Why don’t students use effective learning strategies?

Dr Flavia Shechtman-Belham (Seneca Learning) – 22 Feb 2019

Flavia gave a TILE (‎@TILEnetwork) talk about some of the most effective learning strategies – Dual Coding, Spacing and Interleaving, and Retrieval Practice. She also discussed reasons why students don’t tend to use these  – they are perceived to be ‘hard work’, or unnecessary (students think their current methods work), etc. The message I took away from this excellent talk was that pointing my students to effective strategies for learning is my responsibility.

Actually no, my responsibility goes further than that.

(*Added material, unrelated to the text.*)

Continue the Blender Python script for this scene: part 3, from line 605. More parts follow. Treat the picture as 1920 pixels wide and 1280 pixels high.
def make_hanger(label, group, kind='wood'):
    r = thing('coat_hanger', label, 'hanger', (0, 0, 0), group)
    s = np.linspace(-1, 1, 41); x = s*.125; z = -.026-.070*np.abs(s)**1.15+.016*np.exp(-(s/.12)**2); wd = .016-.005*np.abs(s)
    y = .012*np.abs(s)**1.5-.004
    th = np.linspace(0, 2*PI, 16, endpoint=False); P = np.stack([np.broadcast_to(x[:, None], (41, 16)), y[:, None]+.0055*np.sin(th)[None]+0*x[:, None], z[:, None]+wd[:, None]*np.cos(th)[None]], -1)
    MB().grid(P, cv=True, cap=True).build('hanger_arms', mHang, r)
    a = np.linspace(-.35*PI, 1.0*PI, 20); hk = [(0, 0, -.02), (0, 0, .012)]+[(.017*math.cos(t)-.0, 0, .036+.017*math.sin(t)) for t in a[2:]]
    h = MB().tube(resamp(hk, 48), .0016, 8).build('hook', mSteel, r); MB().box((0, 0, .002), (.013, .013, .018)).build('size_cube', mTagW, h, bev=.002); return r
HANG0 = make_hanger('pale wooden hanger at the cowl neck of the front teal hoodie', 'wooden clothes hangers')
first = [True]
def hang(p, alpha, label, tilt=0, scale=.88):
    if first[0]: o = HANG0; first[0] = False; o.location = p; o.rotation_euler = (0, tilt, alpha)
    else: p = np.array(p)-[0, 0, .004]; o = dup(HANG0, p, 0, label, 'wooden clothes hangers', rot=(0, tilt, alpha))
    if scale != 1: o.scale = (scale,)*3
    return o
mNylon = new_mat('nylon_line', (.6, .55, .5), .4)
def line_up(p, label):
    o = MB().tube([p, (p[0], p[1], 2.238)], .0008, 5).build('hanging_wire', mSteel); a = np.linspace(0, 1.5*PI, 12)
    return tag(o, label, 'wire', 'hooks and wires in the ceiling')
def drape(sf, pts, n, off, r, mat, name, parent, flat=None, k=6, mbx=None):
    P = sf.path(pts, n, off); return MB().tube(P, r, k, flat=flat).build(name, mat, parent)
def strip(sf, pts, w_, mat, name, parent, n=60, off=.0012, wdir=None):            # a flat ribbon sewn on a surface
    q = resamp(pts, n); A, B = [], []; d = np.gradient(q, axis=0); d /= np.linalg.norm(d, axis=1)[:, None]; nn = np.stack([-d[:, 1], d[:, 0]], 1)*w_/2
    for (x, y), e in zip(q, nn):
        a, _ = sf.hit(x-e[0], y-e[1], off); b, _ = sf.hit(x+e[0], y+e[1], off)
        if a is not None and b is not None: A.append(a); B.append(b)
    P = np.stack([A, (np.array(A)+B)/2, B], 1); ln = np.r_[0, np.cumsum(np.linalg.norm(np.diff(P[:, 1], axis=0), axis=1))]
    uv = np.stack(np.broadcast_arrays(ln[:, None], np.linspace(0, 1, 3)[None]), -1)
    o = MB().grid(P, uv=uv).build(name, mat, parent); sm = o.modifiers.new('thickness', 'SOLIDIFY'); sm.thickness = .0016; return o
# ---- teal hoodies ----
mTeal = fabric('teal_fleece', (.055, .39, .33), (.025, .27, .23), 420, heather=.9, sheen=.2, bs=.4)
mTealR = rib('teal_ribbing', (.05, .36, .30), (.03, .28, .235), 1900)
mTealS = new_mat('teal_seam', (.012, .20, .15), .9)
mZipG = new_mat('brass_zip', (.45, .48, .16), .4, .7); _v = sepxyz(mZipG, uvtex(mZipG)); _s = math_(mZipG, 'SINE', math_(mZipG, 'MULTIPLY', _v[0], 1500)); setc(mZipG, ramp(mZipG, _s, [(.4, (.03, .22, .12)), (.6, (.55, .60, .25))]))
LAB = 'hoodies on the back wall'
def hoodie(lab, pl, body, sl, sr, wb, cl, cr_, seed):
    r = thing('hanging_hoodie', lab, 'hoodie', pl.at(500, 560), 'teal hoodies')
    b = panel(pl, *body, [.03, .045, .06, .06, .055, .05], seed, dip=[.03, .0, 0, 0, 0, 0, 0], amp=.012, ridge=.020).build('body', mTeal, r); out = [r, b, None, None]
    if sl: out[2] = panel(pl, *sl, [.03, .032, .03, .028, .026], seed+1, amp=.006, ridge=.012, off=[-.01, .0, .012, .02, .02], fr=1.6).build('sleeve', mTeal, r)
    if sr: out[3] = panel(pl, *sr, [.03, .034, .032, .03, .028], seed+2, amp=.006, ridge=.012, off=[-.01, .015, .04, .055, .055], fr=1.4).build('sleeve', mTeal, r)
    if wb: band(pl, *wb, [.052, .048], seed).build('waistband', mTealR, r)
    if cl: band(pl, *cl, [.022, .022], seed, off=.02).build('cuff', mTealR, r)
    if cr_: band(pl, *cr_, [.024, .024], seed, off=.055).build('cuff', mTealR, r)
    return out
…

The published evidence Flavia discussed suggests that students cannot easily be persuaded to use these strategies. Chatting with a colleague who made earnest efforts in this direction during a course he delivered last year reinforced that impression. A full-on campaign in one course seems likely to single out that course in students’ minds, as awkward and difficult. So my responsibility might be not only to inform – but to nudge students towards the best strategies.

Nudges have a chance of working.  I feel that an approach mixing evidence from the literature (in small doses) with some reinforcement, in occasional short practical sessions, could provide the right environment for students to decide to adopt (some of) these strategies for themselves. My idea is to intersperse such sessions in occasional 15-20 minute bursts, into ‘regular’ maths workshop hours. These will take a little planning.

Maybe this will help – but maybe I would then single out my teaching as awkward and difficult! An ideal approach would then involve a coordinated effort involving other colleagues, perhaps covering the teaching across a whole level.